今年も秋の「京都非公開文化財特別公開」が10月28日からはじまります。
昭和40年(1965年)から始まった文化財愛護の啓発事業で、現在は春と秋の
年2回開催されています。拝観料800円が文化財の保存修理や維持管理に
充てられています。今秋の公開施設は全21個所、公開時間は午前9時から
午後4時(受付終了)までとなっています。今回も各所の特徴をご紹介しますので
京都で少し時間が空いたなら1・2か所まわってみて下さい。もちろん全箇所
制覇のため京都旅行を計画するのもアリですね。開催期間が11日間(11月
7日まで)と短いこと、上賀茂神社、冷泉家、下鴨神社、法然院、松花堂は期間が
異なりますのでご注意ください。
■上賀茂神社■
国宝の本殿と重要文化財である賀茂別雷(かもわけいかづち)神社文書が
公開されます。この神社文書とは源頼朝や後白河法皇などが上賀茂神社の存立経緯
や信仰、さらには所領などについてふれた発給文書で貴重な歴史資料とされて
います。
■妙蓮寺
長谷川等伯一派の障壁画「松桜図」「柳図」「鉾杉図」などが公開されます。
十六羅漢石庭も観覧可能です。
■清浄華院
浄土宗総大本山で国宝阿弥陀三尊像(著色仏画)の公開です
■廬山寺
紫式部が源氏物語を執筆した屋敷跡と言われる天台宗の寺院ですが元三大師坐像と
御前立鬼大師像が公開対象となっています。
■冷泉家
歌聖と言われる藤原俊成を祖とする和歌の家。重要文化財である住宅が公開
されます。
■下鴨神社
国宝である東西の本殿など建築物の公開です。
■法然院
通常建物の中には入館出来ませんが、11月1日から7日までは本堂に上がり、
阿弥陀如来座像前に生花を配する光景を拝観することができます。
■瑞泉寺
豊臣秀次とその一族を弔う寺で本堂と秀次公縁起(秀次事件を描く絵巻)が
公開されます。
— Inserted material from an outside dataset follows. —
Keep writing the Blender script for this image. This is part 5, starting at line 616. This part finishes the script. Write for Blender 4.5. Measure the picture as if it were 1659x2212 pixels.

瑞泉寺は当企画では初公開となります
■誓願寺
重要文化財誓願寺縁起の公開
■宝蔵寺
伊藤若冲「竹に雄鶏図」「髑髏図」が公開されます。
■安養寺
本尊である逆蓮華阿弥陀如来像などの公開が予定されています。
■京都ハリストス正教会
ここも初公開ですが正教に特有のイコンなどが公開されます。
■知恩院三門
三門二層内部にある狩野派による天井画など、普段立ち入れない場所にある
宝物が観覧できます。
■妙法院
国宝である庫裏が公開されます
■平等寺
薬師如来立像の公開
■東寺灌頂院
真言密教の鎮護国家の祈祷を行う仏堂灌頂院が公開されます
■東寺講堂・五重塔
いわば京都のシンボルとも言える東寺五重塔の第一層の内部に入ります。
更に講堂内部の周回も可能です。
■石清水八幡宮
国宝の本殿内部を参観します。
■神應寺
狩野山雪「瀑布図」
■正法寺
重要文化財である本堂と方丈が公開されます。
■松花堂庭園・美術館
松花堂と言えば弁当!と連想する方が多いと思いますが、石清水八幡宮の
瀧本坊住職で茶人でもあった松花堂昭乗が造った書院庭園が公開されます。
ちなみに松花堂弁当の器は昭乗が煙草盆として使っていた仕切り容器を料亭
吉兆の創始者湯木貞一が茶懐石弁当の器として使ったのがはじまりのようです。